If you can laugh together, that’s one thing; most likely if your kid is reading aloud and says ‘butt’, he’ll break out into hysterics and you will too. But if he’s working hard, concentrating, and trying his best and still managed to make a mistake that tickles your funny bone, then just move on.
DON’T SAY: You know this. . .
INSTEAD SAY: What part of the word do you recognize? If you get no response, say, Do you recognize this part (point to the beginning chunk or letter) or this part (point to the ending chunk or letter)?
Three things here:
1. If the kid knew it, she would have read it.
2. We all hate to be reminded that we knew something but forgot it.
3. By picking out two parts of the word, you’re setting her up for success. It all goes back to the choices thing that really helps with kids. Most likely she will recognize either the ‘b’ or ‘-at’ part of ‘bat’ or the ‘th’ or ‘-ick’ parts of ‘thick’.  If she can pick up either part, say, You got it! That does say ‘ick’. Now let’s put the first part, (give it to her and pronounce it) ‘th’ together with ‘ick’: th-ick. Thick!
Then put that new word into the sentence and give her a high-five for getting through it.

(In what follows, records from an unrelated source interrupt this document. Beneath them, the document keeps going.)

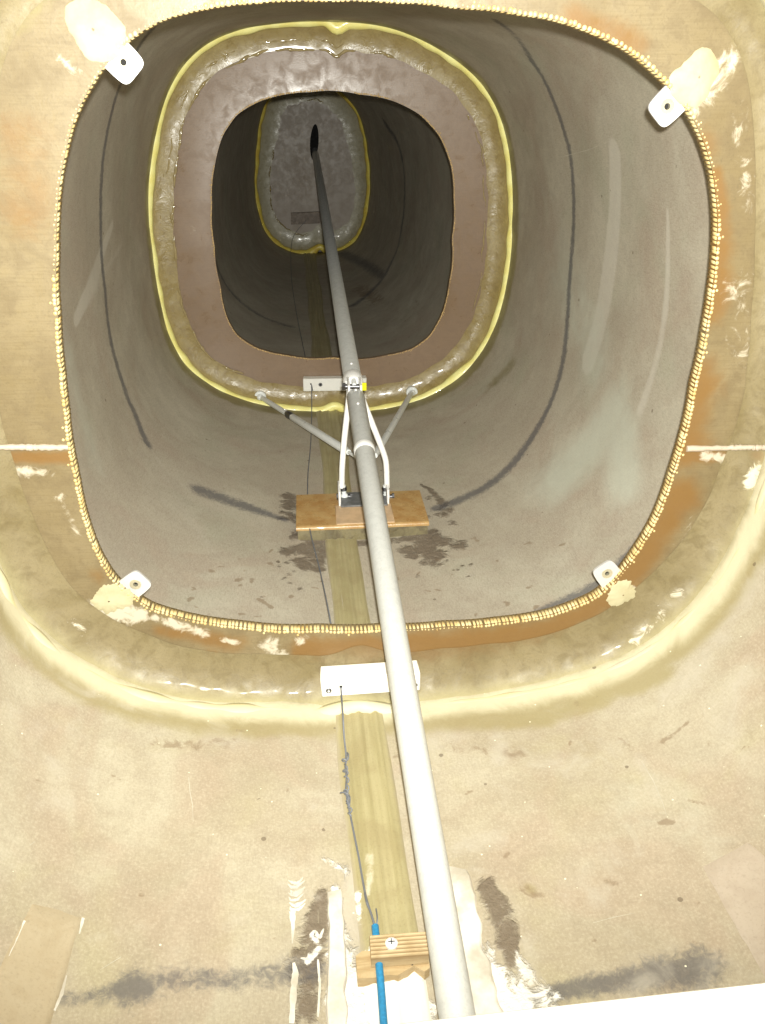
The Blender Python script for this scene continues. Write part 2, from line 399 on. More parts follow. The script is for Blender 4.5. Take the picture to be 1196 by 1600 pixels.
# angles, denser along the floor (-90 deg)
def shell_angles(N):
    t = np.linspace(0, 1, 4001); a = -1.5*math.pi+2*math.pi*t
    dens = 1+2.2*np.exp(-((a+math.pi/2)/.95)**2)
    cdf = np.concatenate([[0], np.cumsum((dens[1:]+dens[:-1])/2)]); cdf /= cdf[-1]
    a = np.interp(np.linspace(0, 1, N, endpoint=False), cdf, a)
    return (a+math.pi) % (2*math.pi)-math.pi
def shell_grid(ang, ys):
    SA, SB, SC = (resample(o, Y, c, ang, 8) for o, Y, c in ((OUT_A, YA, cA), (OUT_B, YB, cB), (OUT_C, YC, cC)))
    P = np.zeros((len(ys), len(ang), 3))
    for j, y in enumerate(ys):
        if y < YA: p = SA+(SA-SB)*(YA-y)/(YB-YA)*.6
        elif y < YB: p = SA+(SB-SA)*(y-YA)/(YB-YA)
        else: p = SB+(SC-SB)*(y-YB)/(YC-YB)
        P[j] = p; P[j, :, 1] = y
    return P
coarse = shell_grid(shell_angles(260), np.concatenate([np.arange(-.4, 2, .02), np.arange(2, 4.3, .06)]))
R_, N_ = coarse.shape[:2]
BV = BVHTree.FromPolygons([tuple(p) for p in coarse.reshape(-1, 3)],
     [(j*N_+k, j*N_+(k+1) % N_, (j+1)*N_+(k+1) % N_, (j+1)*N_+k) for j in range(R_-1) for k in range(N_)])
def on_shell(u, v, ymin=-1):
    d = Vector(ray(u, v)).normalized(); o = Vector(CAM)
    hit = BV.ray_cast(o, d)
    return np.array(hit[0]), np.array(hit[1])
def floor_z(x, y):
    h = BV.ray_cast(Vector((x, y, .4)), Vector((0, 0, -1))); return h[0].z if h[0] else 0.0

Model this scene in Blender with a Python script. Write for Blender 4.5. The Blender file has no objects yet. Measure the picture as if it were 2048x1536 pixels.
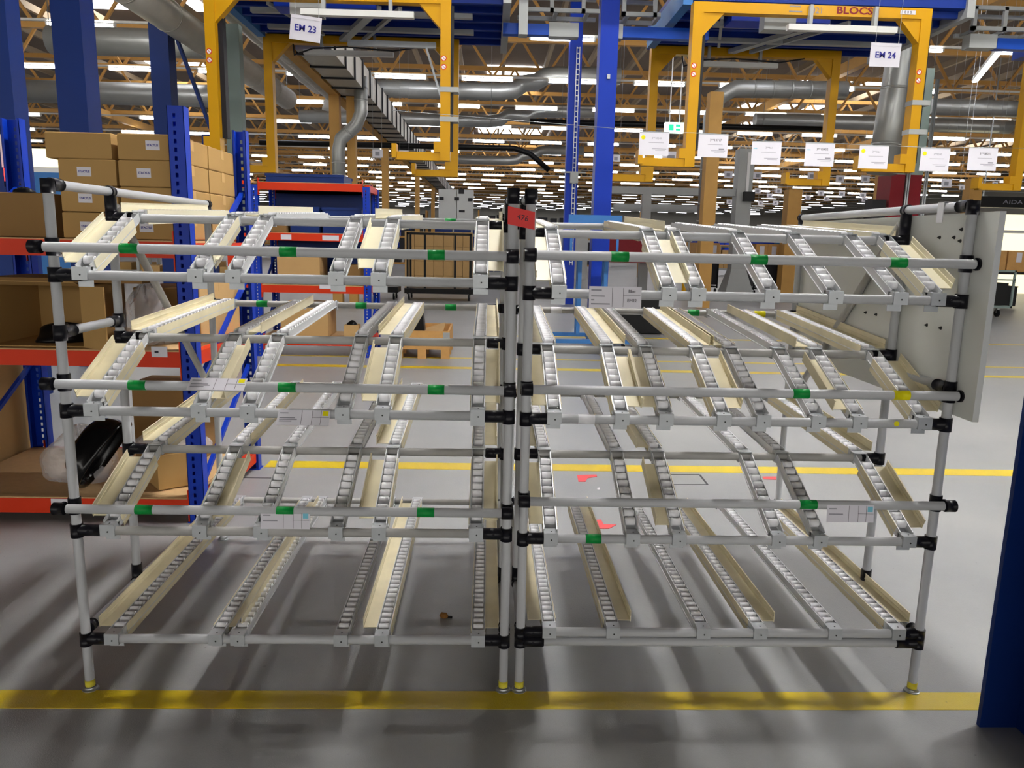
import bpy, math, random
from mathutils import Vector, Matrix
S = bpy.context.scene
C = S.collection
R = random.Random(7)
# ---------------------------------------------------------------- camera, world, exposure
YAW, PITCH, ROLL, FPX = 0.0334, 0.1835, 0.0218, 1542.36
CAM = Vector((-0.0444, -2.2521, 1.4165))
cy_, sy_, cp_, sp_, cr_, sr_ = math.cos(YAW), math.sin(YAW), math.cos(PITCH), math.sin(PITCH), math.cos(ROLL), math.sin(ROLL)
_r = Vector((cy_, -sy_, 0)); _fh = Vector((sy_, cy_, 0)); _up0 = Vector((0, 0, 1))
_f = _fh * cp_ - _up0 * sp_; _u = _fh * sp_ + _up0 * cp_
_R = _r * cr_ + _u * sr_; _U = _u * cr_ - _r * sr_
cam = bpy.data.objects.new('camera', bpy.data.cameras.new('camera')); C.objects.link(cam)
cam.data.sensor_width = 36; cam.data.lens = FPX * 36 / 2048; cam.data.clip_end = 400; cam.data.clip_start = 0.05
M = Matrix((( _R.x, _U.x, -_f.x, CAM.x), (_R.y, _U.y, -_f.y, CAM.y), (_R.z, _U.z, -_f.z, CAM.z), (0, 0, 0, 1)))
cam.matrix_world = M
S.camera = cam
S.view_settings.view_transform = 'Standard'; S.view_settings.look = 'None'; S.view_settings.gamma = 1
S.view_settings.use_curve_mapping = False
S.view_settings.exposure = 1.0
W = bpy.data.worlds.new('world'); S.world = W; W.use_nodes = True
W.node_tree.nodes['Background'].inputs[0].default_value = (0.62, 0.66, 0.72, 1)
W.node_tree.nodes['Background'].inputs[1].default_value = 0.10
STRIP, STRIP_NEAR, STRIP_BACK = 9.0, 112.0, 62.0      # radiance of the fluorescent strips: far rows, rows over the racks, rows behind the viewer
UP_FILL = 24.0   # added upward glow on top of every fitting, brightens the roof
FILL = 2.7         # radiance of the added fill panels behind the viewer
SKY = 5.0         # radiance of the roof lights

# ---------------------------------------------------------------- helpers
def at(px, py, X=None, Y=None, Z=None):
    """world point that the 2048x1536 view shows at (px,py) on the plane X=, Y= or Z="""
    x, y = px - 1024, py - 768
    v = _R * (x / FPX) - _U * (y / FPX) + _f
    if X is not None: t = (X - CAM.x) / v.x
    elif Y is not None: t = (Y - CAM.y) / v.y
    else: t = (Z - CAM.z) / v.z
    return CAM + v * t
def lin(h):
    h = h.lstrip('#'); o = []
    for i in (0, 2, 4):
        c = int(h[i:i + 2], 16) / 255
        o.append(c / 12.92 if c <= 0.04045 else ((c + 0.055) / 1.055) ** 2.4)
    return (o[0], o[1], o[2], 1)
MATS = {}
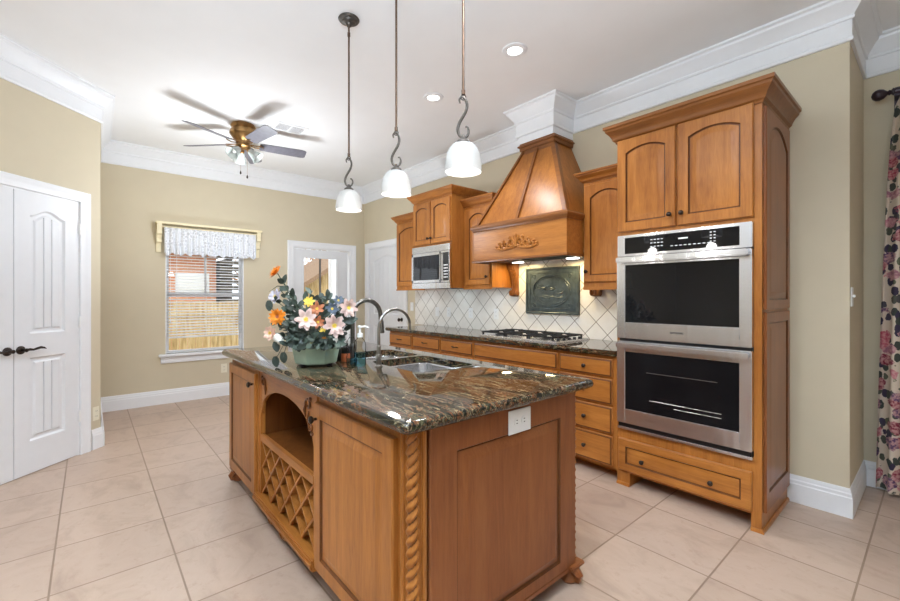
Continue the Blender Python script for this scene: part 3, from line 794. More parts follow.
mb.loops([[(b0, YB - .014, zb), (b0, by, zb), (b1, by, zb), (b1, YB - .014, zb)], [(t0, YB - .014, zt), (t0, ty, zt), (t1, ty, zt), (t1, YB - .014, zt)]])
mb.build('tapered_panel', 'wood', hd)
mb = MB()
def rib(u, wid=.028):
    pts = []
    for z, x0, x1, y in ((zb + .02, b0, b1, by), (zt, t0, t1, ty)):
        c = x0 + (x1 - x0) * u; c = min(max(c, x0 + wid / 2), x1 - wid / 2)
        pts.append([(c - wid / 2, y + .004, z), (c + wid / 2, y + .004, z), (c + wid / 2, y - .014, z), (c - wid / 2, y - .014, z)])
    mb.loops(pts)
for u in (0, .5, 1): rib(u)
for x0, x1, y0, y1 in ((b1, t1, by, ty),):
    mb.loops([[(b1 - .002, by - .014, zb + .02), (b1 + .012, by - .014, zb + .02), (b1 + .012, by + .03, zb + .02), (b1 - .002, by + .03, zb + .02)], [(t1 - .002, ty - .014, zt), (t1 + .012, ty - .014, zt), (t1 + .012, ty + .03, zt), (t1 - .002, ty + .03, zt)]])
mb.loops([[(t0, ty + .004, zt - .035), (t1, ty + .004, zt - .035), (t1, ty - .014, zt - .035), (t0, ty - .014, zt - .035)], [(t0, ty + .004, zt), (t1, ty + .004, zt), (t1, ty - .014, zt), (t0, ty - .014, zt)]])
mb.build('rib', 'wood_dark', hd)
mb = MB(); mb.box(t0 - .022, t1 + .022, ty - .026, YB - .014, 2.665, 2.735, .004); mb.sweep([(0, 0), (.012, 0), (.014, .01), (.006, .018), (0, .018)], [(t1 + .022, YB - .014), (t1 + .022, ty - .026), (t0 - .022, ty - .026), (t0 - .022, YB - .014)], 2.70); mb.build('cap_moulding', 'wood_dark', hd)
mb = MB(); mb.box(HX0 + .045, HX1 - .045, HY + .025, 3.27, 1.640, 1.668); mb.build('vent_insert', 'castiron', hd)
mb = MB()
for k in range(2): mb.box(HX0 + .12 + k * .42, HX0 + .48 + k * .42, HY + .06, 3.15, 1.634, 1.640)
mb.build('vent_filter', 'castiron', hd)
for x in (-2.79, -2.17): mb = MB(); mb.box(x, x + .1, 3.19, 3.25, 1.630, 1.640, .002); mb.build('hood_lamp', 'lamp', hd)
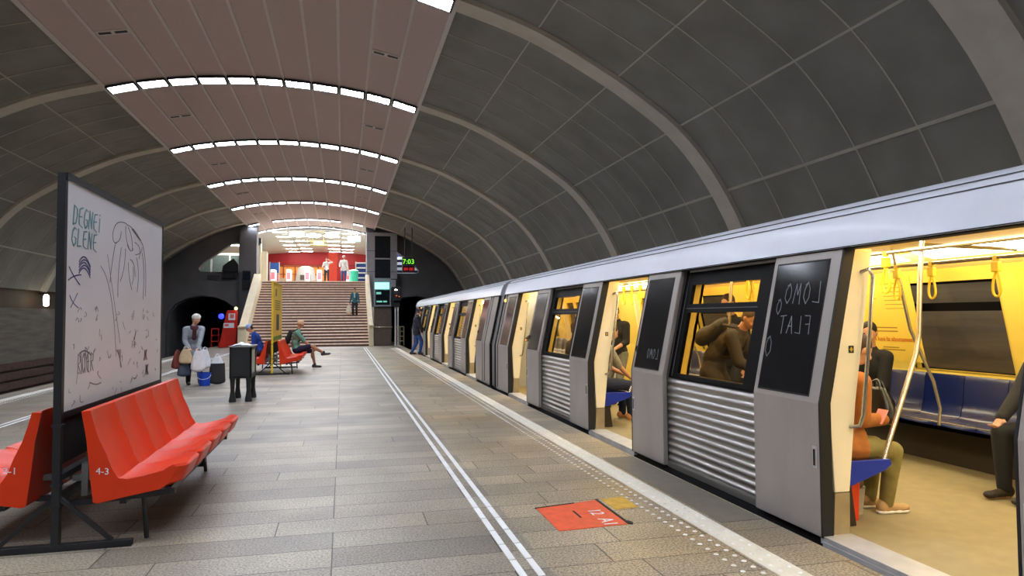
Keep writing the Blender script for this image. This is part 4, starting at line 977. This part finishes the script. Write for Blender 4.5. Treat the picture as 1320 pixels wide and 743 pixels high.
p.add(pts+[Vector(q_)+n3*.002 for q_ in pts], [(0, 1, 2, 3), (7, 6, 5, 4), (0, 4, 5, 1), (1, 5, 6, 2), (2, 6, 7, 3), (3, 7, 4, 0)])
pst = p.build('advert', mat('advert paper', (250, 214, 84)), car1)
mb = MB(); text_mb(mb, 'Sun', .1, Vector(on_far(4.8, 1.74))+n3*.003, (0, -1, 0), vf); text_mb(mb, 'der', .1, Vector(on_far(4.8, 1.62))+n3*.003, (0, -1, 0), vf); mb.build('advert_text', mat('advert red', (214, 96, 30)), pst)
# ================================================================ PEOPLE
def fuse(mb, name, m, parent, vox, smooth=4):
    """melt overlapping solids into one continuous surface"""
    o = mb.build(name, m, None)
    r = o.modifiers.new('r', 'REMESH'); r.mode = 'VOXEL'; r.voxel_size = vox
    k = o.modifiers.new('s', 'SMOOTH'); k.factor = 0.5; k.iterations = smooth
    dg = bpy.context.evaluated_depsgraph_get(); me = bpy.data.meshes.new_from_object(o.evaluated_get(dg))
    bpy.data.objects.remove(o)
    off = wloc(parent); me.transform(Matrix.Translation(-off)); me.name = name
    me.polygons.foreach_set('use_smooth', [True]*len(me.polygons))
    n = bpy.data.objects.new(name, me); C.objects.link(n); n.parent = parent
    return n
def ik(a, c, l1, l2, hint):
    d = c-a; L = d.length
    if L > (l1+l2)*0.995: c = a+d*((l1+l2)*0.995/L); d = c-a; L = d.length
    d.normalize(); x = (l1*l1-l2*l2+L*L)/(2*L); h = sqrt(max(0, l1*l1-x*x))
    q = hint-d*hint.dot(d)
    q = q.normalized() if q.length > 1e-4 else Vector((0, 0, 1))
    return a+d*x+q*h, c
def cloth(rgb, rough=.85): return mat('cloth %d %d %d' % rgb, rgb, rough, var=.14, scale=14, bump=.15)
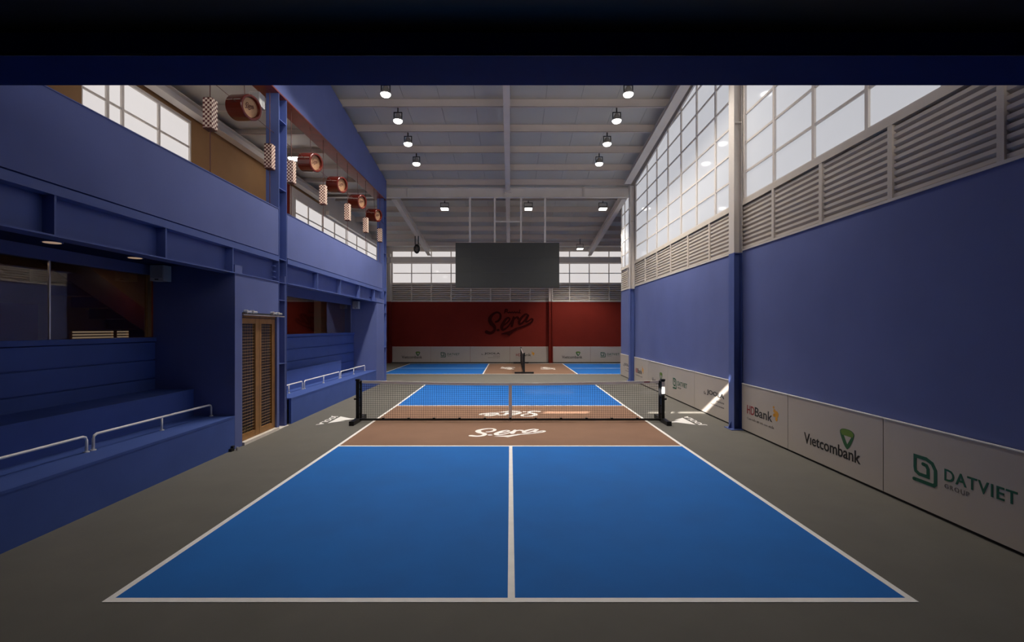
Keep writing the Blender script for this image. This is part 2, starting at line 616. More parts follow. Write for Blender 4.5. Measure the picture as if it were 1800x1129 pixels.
rafter(-0.10, -2.3, 18.40, 0.19, 0.16, 'pale steel rafter running down the middle of the near ceiling')
rafter(-0.10, 18.9, 27.4, 0.19, 0.16, 'pale steel rafter behind the dark screen, over the far court')
rafter(-4.72, 18.9, 27.2, 0.20, 0.32, 'deep sloping rafter left of the dark screen, carrying the chain hoist')
rafter(4.62, 18.9, 27.2, 0.20, 0.32, 'deep sloping rafter right of the dark screen, over the far court')
rafter(4.50, -2.3, 17.9, 0.26, 0.14, 'long brownish edge rafter along the top of the right-hand windows')

# main girder across the hall
gt = thing('steel_girder', (-0.1, 18.65, 7.26), 'wide pale steel girder crossing the hall above the dark screen', 'girder')
build('web', MB().box(-7.4, 4.72, 18.64, 18.652, 7.28, 7.64), 'white_steel', gt)
build('top_flange', MB().box(-7.4, 4.72, 18.55, 18.75, 7.64, 7.655), 'white_steel', gt)
build('bottom_flange', MB().box(-7.4, 4.72, 18.55, 18.75, 7.265, 7.28), 'white_steel', gt)
for x in (-4.1, 2.9):
    build('stiffener', MB().box(x - 0.006, x + 0.006, 18.56, 18.64, 7.28, 7.64), 'white_steel', gt)
for x0, x1 in ((-4.6, -4.15), (2.95, 4.6)):
    build('splice_plate', MB().box(x0, x1, 18.615, 18.64, 7.30, 7.62), 'white_steel', gt)
build('bracket', MB().box(-0.23, 0.03, 18.50, 18.64, 7.44, 7.66).box(-0.19, -0.01, 18.60, 18.64, 7.28, 7.44), 'white_steel', gt)

# ================================================================== RIGHT WALL
ZL0, ZL1, ZS = 3.56, 4.52, 4.62     # louvre zone, window sill
wall_right = struct(build('wall_right', wb('R', -0.2, 0.0, -2.5, 20.3, 0.0, ZL0, 0.0, ZL0 + 0.1), 'blue_paint', origin=(4.8, 9, 0)))
build('backing', wb('R', -0.2, -0.13, -2.5, 20.3, ZL0, ZS, ZL0 + 0.1, ZS), 'louver', wall_right)
struct(build('baseboard_right', wb('R', 0.0, 0.012, -2.4, 20.3, 0.0, 0.06), 'joint'))
struct(build('trim_1', wb('R', -0.12, 0.015, -2.4, 20.3, ZL0 - 0.005, ZL0 + 0.03, ZL0 + 0.095, ZL0 + 0.13), 'white_steel'))


def zb(y):
    return ZL0 + 0.1 * (y + 2.5) / 22.8


SLATS = 10


def louver_panel(y0, y1):
    p = build('louver_panel', wb('R', -0.11, 0.012, y0 - 0.035, y0 + 0.035, zb(y0) + 0.03, ZS - 0.02), 'louver', wall_right)
    h = (ZL1 - zb((y0 + y1) / 2) - 0.03) / SLATS
    for i in range(SLATS):
        z = zb((y0 + y1) / 2) + 0.045 + i * h
        a, b = y0 + 0.036, y1 - 0.036
        pts = []
        mb = MB()
        # tilted blade: front edge low, back edge high
        f = lambda y, o: XR(y) - o
        mb.hexa([(f(a, -0.10), a, z - 0.062), (f(a, -0.01), a, z), (f(b, -0.01), b, z), (f(b, -0.10), b, z - 0.062),
                 (f(a, -0.10), a, z - 0.05), (f(a, -0.01), a, z + 0.042), (f(b, -0.01), b, z + 0.042), (f(b, -0.10), b, z - 0.05)])
        build('slat', mb, 'louver', p)


YG = [1.78, 3.08, 4.39, 5.69, 6.99, 8.29, 9.50, 11.02, 12.40, 13.78, 15.15, 16.52, 18.0, 19.1, 20.25]
for a, b in zip(YG, YG[1:]):
    louver_panel(a, b)
build('louver_rail', wb('R', -0.12, 0.015, -2.4, 20.3, ZL1, ZS), 'louver', wall_right)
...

DON’T SAY: You’re wrong. That says, . . .
INSTEAD SAY: Nothing. Really. Remain silent. As hard as that may be.
It goes back to the very first thing I said about stopping kids as they read and making them re-read.
Let. Them. Read.
And unless it’s a mistake that interferes with the meaning of the text, let it go.  And even more importantly, if every time your child gets stuck, he looks at you and you give him the word, then he’ll have a pretty easy time reading with you and won’t get to practice any decoding skills.
Now, that being said, if he did make a huge meaning-changing mistake, at the end of the page, go back and say,
  • Are you correct?  (And if he says Yes! then say. . . )
  • Read it again and check closely. (If he reads it again incorrectly, say. . . ) 
  • Can you use the picture to help you figure it out?
  • Does it make sense?
  • Does it sound right?
(And if he looks at it again and still misses the error, say. . .  )
  • Can you find the tricky part? (And if not. . . )
  • It’s in this line.
  • I’ll point it out and help you find it. (And then go back to pointing out the two chunks he may know. . . )
After kids become more comfortable reading with you, then hit them with an Are you correct? every so often on a page that he did read correctly. It’s not to make kids think you’re a pain in the neck; it’s to help them become better self-monitors.  And as self-monitors, we’re constantly checking and re-checking to make sure that what we read made sense.